Channel Astern of the “Fram.” June, 1895
One day three gulls appeared, and settled down at some distance from the vessel. Pettersen fired twice at them and missed, they meanwhile resting calmly on the snow, and regarding him with intense admiration. Finally they flew away, accompanied by sundry blessings from the hunter, who was exasperated at his “mishap,” as he called it. The eye-witnesses of the bombardment had another idea of the “mishap,” and many were the jokes that rained down upon the fellow when he returned empty-handed.

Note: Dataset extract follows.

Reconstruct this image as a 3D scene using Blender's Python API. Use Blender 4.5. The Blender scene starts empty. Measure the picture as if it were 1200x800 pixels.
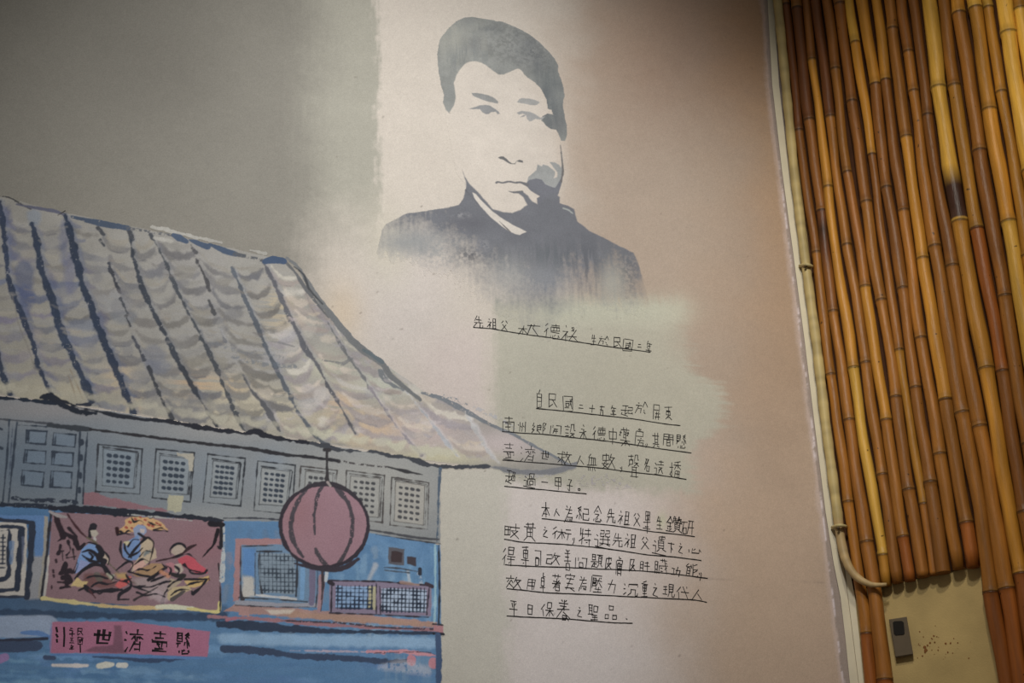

However, Pettersen soon became an ardent sportsman, and declared that one of the first things he would do when he returned home would be to buy a fowling-piece. He appeared to have some talent as a marksman, though he had hardly ever fired a shot before he came on board the Fram. Like all beginners, he had to put up with a good many misses before he got so far as to hit his mark. But practice makes perfect; and one fine day he began to win our respect as a marksman, for he actually hit a bird on the wing. But then came a succession of “mishaps” for some time, and he lost faith in his power of killing his game on the wing, and sought less ambitious outlets for his skill. Long afterwards the real cause of his many bad shots came to light. A wag, who thought that Pettersen was doing too much execution among the game, had quietly reloaded his cartridges, so that Pettersen had all the time been shooting with salt instead of lead, and that, of course, would make a little difference.

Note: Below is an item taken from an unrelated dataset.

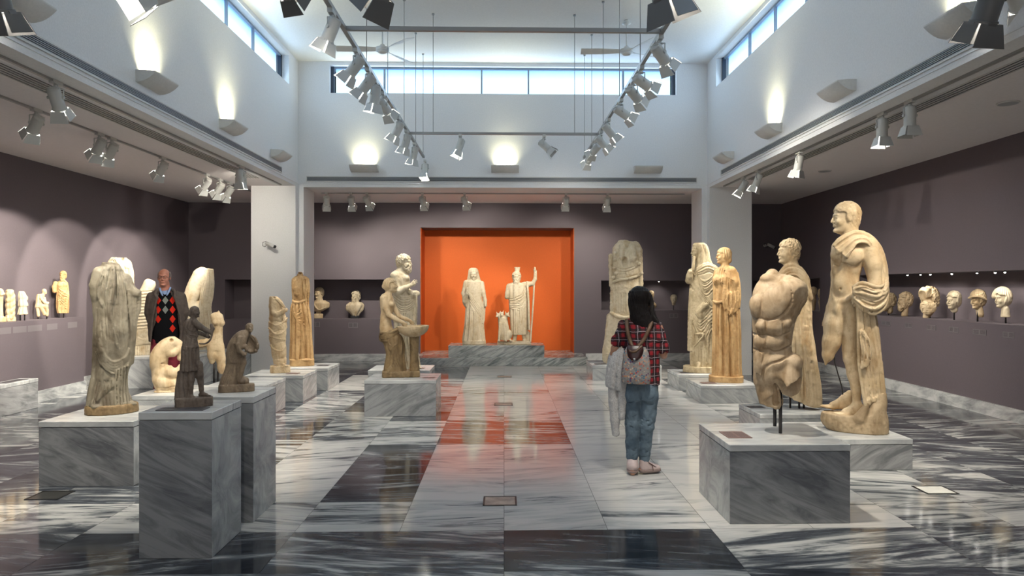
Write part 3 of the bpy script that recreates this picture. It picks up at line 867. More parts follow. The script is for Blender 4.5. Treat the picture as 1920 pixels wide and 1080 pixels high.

Besides the animals named, it appears that Greenland sharks are also found in these latitudes. One day Henriksen went to remove the blubber from some bearskins, which he had had hanging out in the channel for a week or so; he found that the two smallest skins had been nearly devoured, so that only a few shreds were left. It could hardly have been any other animal than the Greenland shark which had played us this trick. We put out a big hook with a piece of blubber on it, to try if we could catch one of the thieves, but it was of no use.

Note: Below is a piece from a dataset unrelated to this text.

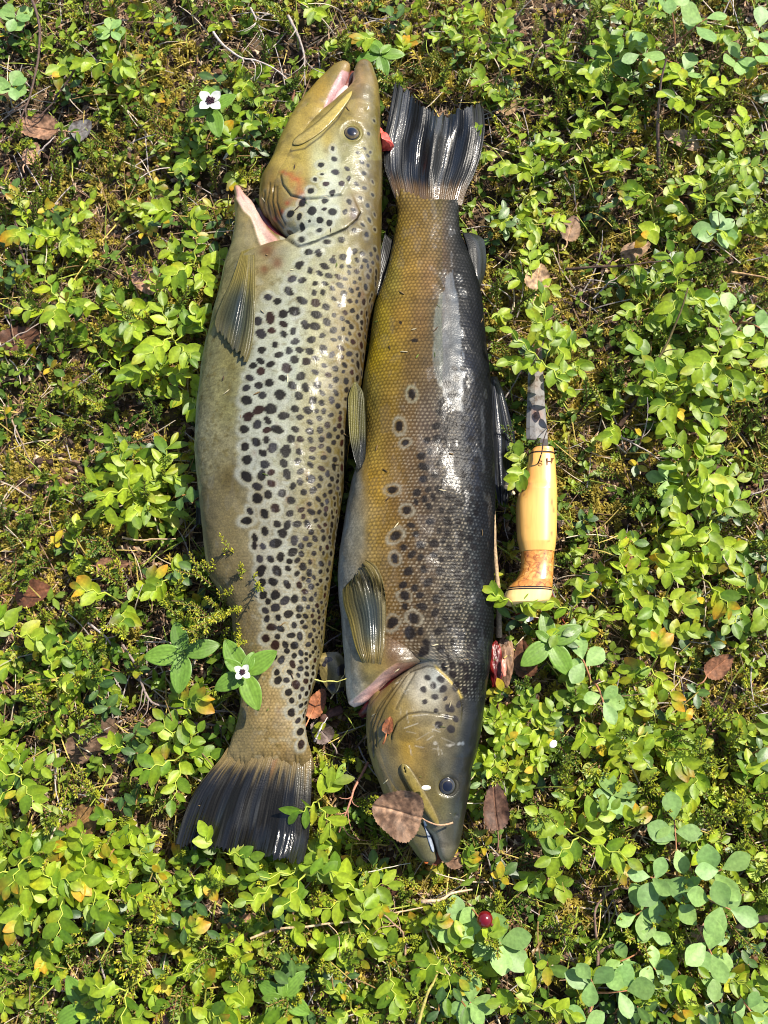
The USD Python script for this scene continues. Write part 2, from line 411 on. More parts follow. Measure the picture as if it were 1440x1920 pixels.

One day in the beginning of August the mate and Mogstad were out upon the ice trying to find the keel of the petroleum launch, which had been forgotten. They said that they had seen fresh tracks of a bear, which had been trotting about the great hummock. It was now almost a year since we last had a bear in our neighborhood, and we felt, therefore, much elated at the prospect of a welcome change in our bill of fare. For a long time, however, we had nothing but the prospect. True, Mogstad saw a bear at the great hummock, but, as it was far off to begin with, and going rapidly farther, it was not pursued. Almost half a year elapsed before another bear paid us a visit—it was not till February 28, 1896.
As I said before, the Fram had, ever since the first week in May, been fast embedded in a large floe of ice, which daily diminished in extent. Cracks were constantly formed in all directions, and new lanes were opened, often only to close up again in a few hours. When the edges of the ice crashed against each other with their tremendous force, all the projecting points were broken off, forming smaller floes, and pushed over and under each other, or piled up into large or small hummocks, which would collapse again when the pressure ceased, and break off large floes in their fall. In consequence of these repeated disturbances the cracks in our floe constantly increased, particularly after a very violent pressure on July 14th, when rifts and channels were formed right through the old pressure-ridge to port, and close up to the side of the vessel, so that it appeared for a time as if the Fram would soon slip down into the water. For the time being, however, she remained in her old berth, but frequently veered round to different points of the compass during all these disturbances in the ice. The great hummock, which constantly increased its distance from the vessel, also drifted very irregularly, so that it was at one time abeam, at another right ahead.